======== PROVIDED DATA ========

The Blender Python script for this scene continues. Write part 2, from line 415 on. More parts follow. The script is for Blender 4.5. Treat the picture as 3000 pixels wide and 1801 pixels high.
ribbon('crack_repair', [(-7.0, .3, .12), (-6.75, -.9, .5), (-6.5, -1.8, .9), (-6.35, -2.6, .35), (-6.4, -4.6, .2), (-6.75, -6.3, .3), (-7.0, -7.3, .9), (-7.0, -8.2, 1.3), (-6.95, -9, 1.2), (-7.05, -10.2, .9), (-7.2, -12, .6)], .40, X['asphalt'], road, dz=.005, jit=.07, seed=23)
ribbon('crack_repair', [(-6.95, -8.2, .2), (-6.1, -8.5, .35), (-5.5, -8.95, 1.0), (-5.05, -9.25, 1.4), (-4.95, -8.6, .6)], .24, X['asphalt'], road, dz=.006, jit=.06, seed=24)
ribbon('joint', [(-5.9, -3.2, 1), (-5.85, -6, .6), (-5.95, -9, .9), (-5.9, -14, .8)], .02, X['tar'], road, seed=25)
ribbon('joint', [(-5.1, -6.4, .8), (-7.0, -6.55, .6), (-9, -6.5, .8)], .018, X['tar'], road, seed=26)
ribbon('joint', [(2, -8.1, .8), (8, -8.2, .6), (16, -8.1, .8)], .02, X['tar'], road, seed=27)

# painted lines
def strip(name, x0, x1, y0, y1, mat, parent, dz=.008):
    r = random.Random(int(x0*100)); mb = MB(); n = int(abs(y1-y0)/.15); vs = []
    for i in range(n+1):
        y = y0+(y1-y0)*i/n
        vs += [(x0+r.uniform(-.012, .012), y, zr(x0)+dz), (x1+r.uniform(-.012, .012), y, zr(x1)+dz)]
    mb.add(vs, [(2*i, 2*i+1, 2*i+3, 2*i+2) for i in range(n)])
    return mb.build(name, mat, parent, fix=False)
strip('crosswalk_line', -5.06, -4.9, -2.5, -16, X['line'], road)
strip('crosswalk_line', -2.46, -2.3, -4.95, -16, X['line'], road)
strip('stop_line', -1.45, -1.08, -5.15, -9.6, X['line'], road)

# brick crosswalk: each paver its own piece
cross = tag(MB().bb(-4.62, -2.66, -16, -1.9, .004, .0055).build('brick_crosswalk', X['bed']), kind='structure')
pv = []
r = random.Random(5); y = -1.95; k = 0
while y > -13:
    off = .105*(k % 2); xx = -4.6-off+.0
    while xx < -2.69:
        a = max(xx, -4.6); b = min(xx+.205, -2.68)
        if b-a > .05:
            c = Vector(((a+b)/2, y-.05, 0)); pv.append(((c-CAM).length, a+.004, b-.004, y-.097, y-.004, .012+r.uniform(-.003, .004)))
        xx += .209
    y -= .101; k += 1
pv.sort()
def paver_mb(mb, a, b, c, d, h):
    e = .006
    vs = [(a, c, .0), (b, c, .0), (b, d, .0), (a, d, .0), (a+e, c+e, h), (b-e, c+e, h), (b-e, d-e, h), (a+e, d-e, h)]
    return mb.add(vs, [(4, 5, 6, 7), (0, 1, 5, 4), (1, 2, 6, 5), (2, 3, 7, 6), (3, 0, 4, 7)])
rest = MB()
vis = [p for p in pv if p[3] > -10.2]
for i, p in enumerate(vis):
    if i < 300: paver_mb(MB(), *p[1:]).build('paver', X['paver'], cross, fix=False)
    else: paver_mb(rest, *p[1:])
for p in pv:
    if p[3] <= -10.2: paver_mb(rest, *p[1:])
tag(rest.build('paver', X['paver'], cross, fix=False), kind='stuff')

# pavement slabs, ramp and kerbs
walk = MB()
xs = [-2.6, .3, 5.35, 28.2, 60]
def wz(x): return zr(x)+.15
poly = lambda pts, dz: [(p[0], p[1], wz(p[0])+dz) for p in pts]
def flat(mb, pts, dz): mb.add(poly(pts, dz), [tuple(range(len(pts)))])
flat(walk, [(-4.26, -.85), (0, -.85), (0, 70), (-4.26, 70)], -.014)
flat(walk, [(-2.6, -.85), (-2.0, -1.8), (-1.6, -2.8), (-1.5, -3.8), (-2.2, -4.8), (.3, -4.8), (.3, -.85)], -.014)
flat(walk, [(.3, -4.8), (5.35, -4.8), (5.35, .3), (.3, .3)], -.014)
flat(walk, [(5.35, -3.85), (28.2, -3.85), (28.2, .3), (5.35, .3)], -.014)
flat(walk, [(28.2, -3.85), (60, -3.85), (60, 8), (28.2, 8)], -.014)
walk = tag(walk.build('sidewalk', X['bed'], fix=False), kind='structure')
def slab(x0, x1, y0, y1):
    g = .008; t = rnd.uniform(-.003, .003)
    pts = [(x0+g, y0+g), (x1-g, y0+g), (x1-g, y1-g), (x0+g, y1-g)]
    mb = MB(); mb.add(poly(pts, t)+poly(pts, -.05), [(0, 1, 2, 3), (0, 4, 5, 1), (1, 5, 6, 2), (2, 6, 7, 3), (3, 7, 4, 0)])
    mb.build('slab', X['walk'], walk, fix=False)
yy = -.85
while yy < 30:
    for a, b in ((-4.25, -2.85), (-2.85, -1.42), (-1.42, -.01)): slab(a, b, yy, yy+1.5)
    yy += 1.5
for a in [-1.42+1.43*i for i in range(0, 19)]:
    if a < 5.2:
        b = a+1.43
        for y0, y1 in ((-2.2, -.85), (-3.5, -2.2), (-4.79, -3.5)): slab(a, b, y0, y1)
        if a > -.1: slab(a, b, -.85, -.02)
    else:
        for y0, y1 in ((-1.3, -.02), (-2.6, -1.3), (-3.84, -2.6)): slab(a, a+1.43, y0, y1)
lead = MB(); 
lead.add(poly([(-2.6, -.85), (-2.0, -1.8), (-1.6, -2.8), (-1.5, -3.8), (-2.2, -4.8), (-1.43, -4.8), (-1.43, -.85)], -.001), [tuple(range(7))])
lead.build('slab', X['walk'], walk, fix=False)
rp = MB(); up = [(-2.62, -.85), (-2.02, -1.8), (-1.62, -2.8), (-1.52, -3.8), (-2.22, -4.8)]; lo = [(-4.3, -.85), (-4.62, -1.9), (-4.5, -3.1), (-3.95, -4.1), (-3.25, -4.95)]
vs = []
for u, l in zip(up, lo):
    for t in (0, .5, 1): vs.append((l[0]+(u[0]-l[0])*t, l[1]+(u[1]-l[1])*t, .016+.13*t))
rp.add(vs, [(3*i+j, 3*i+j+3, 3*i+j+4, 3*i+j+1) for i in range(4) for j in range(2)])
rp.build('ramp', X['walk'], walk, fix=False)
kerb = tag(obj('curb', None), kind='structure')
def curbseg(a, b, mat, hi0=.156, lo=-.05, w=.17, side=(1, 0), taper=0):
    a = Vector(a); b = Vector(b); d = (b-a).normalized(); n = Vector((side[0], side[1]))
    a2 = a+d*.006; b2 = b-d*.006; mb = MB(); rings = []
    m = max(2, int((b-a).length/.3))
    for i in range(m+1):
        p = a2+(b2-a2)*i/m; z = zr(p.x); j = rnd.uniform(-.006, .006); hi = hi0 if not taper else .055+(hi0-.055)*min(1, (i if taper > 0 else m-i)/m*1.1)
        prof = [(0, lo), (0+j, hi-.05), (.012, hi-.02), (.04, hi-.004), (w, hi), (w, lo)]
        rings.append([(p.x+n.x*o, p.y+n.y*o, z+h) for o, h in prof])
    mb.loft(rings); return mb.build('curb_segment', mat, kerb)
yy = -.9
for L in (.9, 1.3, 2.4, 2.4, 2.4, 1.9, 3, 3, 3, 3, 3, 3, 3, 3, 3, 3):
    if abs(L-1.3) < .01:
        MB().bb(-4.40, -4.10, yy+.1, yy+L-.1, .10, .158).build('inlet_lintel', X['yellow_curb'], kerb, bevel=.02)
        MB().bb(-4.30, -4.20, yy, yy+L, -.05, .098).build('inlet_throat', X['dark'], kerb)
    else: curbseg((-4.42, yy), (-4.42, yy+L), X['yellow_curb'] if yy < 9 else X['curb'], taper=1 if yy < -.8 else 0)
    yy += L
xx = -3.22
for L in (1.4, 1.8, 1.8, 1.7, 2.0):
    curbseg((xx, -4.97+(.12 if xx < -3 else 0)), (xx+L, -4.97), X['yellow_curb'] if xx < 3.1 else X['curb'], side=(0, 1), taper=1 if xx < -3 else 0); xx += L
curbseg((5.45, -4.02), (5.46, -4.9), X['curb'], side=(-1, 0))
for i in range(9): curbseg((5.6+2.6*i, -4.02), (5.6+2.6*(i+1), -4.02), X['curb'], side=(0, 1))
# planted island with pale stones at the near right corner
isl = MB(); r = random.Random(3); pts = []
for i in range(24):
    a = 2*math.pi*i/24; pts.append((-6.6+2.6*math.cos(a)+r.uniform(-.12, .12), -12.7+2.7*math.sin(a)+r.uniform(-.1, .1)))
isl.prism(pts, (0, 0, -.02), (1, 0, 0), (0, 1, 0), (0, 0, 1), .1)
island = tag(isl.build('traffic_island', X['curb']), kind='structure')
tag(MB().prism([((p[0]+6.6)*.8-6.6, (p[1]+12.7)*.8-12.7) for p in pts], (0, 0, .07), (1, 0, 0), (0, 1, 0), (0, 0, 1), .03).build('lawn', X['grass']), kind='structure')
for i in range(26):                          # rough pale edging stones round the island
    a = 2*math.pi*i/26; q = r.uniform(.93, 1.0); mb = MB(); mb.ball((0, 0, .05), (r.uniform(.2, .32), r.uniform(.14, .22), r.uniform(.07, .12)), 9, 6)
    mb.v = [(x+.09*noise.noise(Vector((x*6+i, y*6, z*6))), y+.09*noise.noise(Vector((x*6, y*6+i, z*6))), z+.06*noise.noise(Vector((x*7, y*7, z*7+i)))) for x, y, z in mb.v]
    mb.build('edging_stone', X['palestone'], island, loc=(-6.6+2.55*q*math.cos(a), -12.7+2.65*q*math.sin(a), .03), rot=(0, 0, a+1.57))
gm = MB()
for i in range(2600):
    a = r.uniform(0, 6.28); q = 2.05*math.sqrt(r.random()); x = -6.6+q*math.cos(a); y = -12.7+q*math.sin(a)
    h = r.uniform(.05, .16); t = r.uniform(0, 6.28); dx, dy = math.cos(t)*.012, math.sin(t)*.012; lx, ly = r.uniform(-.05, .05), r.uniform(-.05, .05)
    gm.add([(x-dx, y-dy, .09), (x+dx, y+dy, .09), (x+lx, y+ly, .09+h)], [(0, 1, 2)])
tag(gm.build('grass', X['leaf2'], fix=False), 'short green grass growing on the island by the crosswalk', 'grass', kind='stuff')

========

## WHAT TO PRODUCE
Beginning at the top of the data, please return every line until and including the line containing "X['tar'], road, seed=27)", copied exactly, and nothing past it.

## ANSWER TO THE EXERCISE
The Blender Python script for this scene continues. Write part 2, from line 415 on. More parts follow. The script is for Blender 4.5. Treat the picture as 3000 pixels wide and 1801 pixels high.
ribbon('crack_repair', [(-7.0, .3, .12), (-6.75, -.9, .5), (-6.5, -1.8, .9), (-6.35, -2.6, .35), (-6.4, -4.6, .2), (-6.75, -6.3, .3), (-7.0, -7.3, .9), (-7.0, -8.2, 1.3), (-6.95, -9, 1.2), (-7.05, -10.2, .9), (-7.2, -12, .6)], .40, X['asphalt'], road, dz=.005, jit=.07, seed=23)
ribbon('crack_repair', [(-6.95, -8.2, .2), (-6.1, -8.5, .35), (-5.5, -8.95, 1.0), (-5.05, -9.25, 1.4), (-4.95, -8.6, .6)], .24, X['asphalt'], road, dz=.006, jit=.06, seed=24)
ribbon('joint', [(-5.9, -3.2, 1), (-5.85, -6, .6), (-5.95, -9, .9), (-5.9, -14, .8)], .02, X['tar'], road, seed=25)
ribbon('joint', [(-5.1, -6.4, .8), (-7.0, -6.55, .6), (-9, -6.5, .8)], .018, X['tar'], road, seed=26)
ribbon('joint', [(2, -8.1, .8), (8, -8.2, .6), (16, -8.1, .8)], .02, X['tar'], road, seed=27)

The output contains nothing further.